Context Matters: The Dark Ages of Comics

The foci of comics changed with the times and did so in a highly creative manner that allowed for the development of different genres in order to keep the interest of the populace.  This change included the creation of Comics Code Authority and its Comics Code, both ways to regain some control in the face of McCarthyism by establishing its own body and making conciliatory changes itself instead of allowing the government to dictate changes.  McCarthyism targeted comics since they were part of media and a pop culture that allowed for the housing of possible “un-American” sentiments and actions.  Dr.
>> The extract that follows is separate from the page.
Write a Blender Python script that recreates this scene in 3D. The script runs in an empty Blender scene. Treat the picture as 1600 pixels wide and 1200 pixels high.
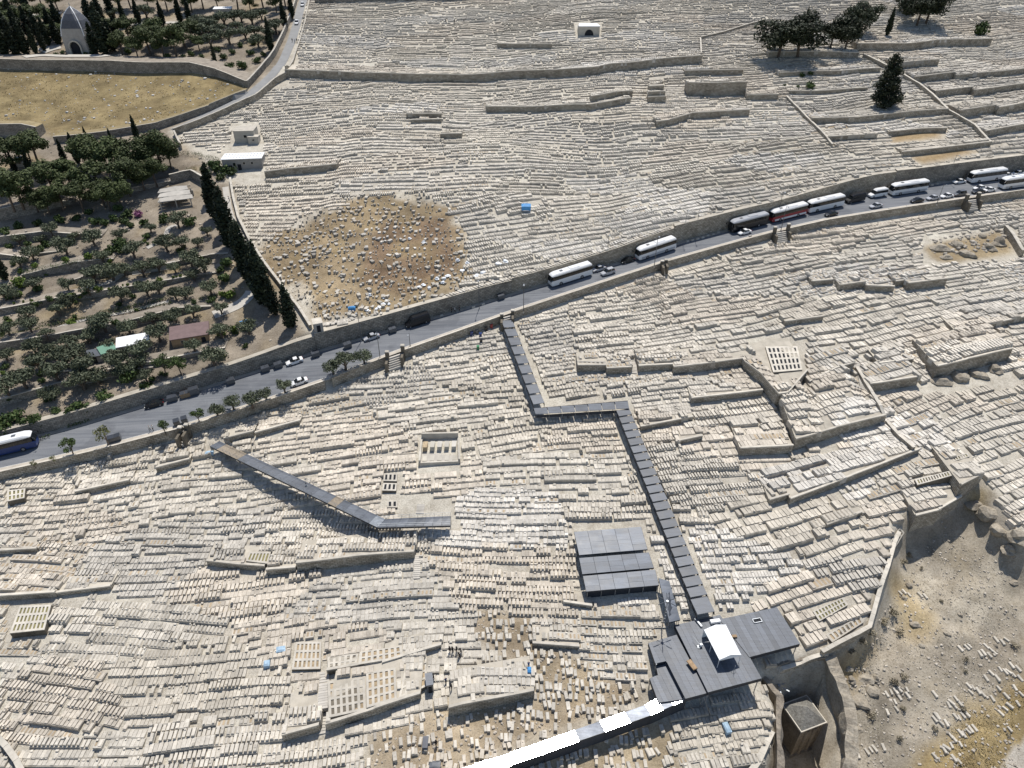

Fredric Wertham and his book The Seduction of the Innocent served to support and justify the targeting of comics.  The Smithsonian course “The Rise of Superheroes and Their Impact on Pop Culture” queries if the book is “[h]omophobic pseudo-science or is there some validity to what Wertham is saying?”. The book clearly promotes a sexist, xenophobic, and homophobic ideology from which comics were interpreted by Wertham.  When interpreting literature, some aspects that matter most are whether or not the interpretation can be supported, the quality of support, and the critical lens.  The support in this book tends to lack credibility, and the critical lens is flawed.  Yet, the text is valuable for many reasons, including the fact that it displays how much context always matters regarding understanding subject matter.  This holds true when viewing The Seduction of the Innocent as part of a greater arc: a response to and a product of the 1950s that was ushered in by fear of attack remaining from World War II and of financial difficulty remaining from the Great Depression and that was pushed out by the cultural revolution of the 1960s, which allowed comics to flourish once again.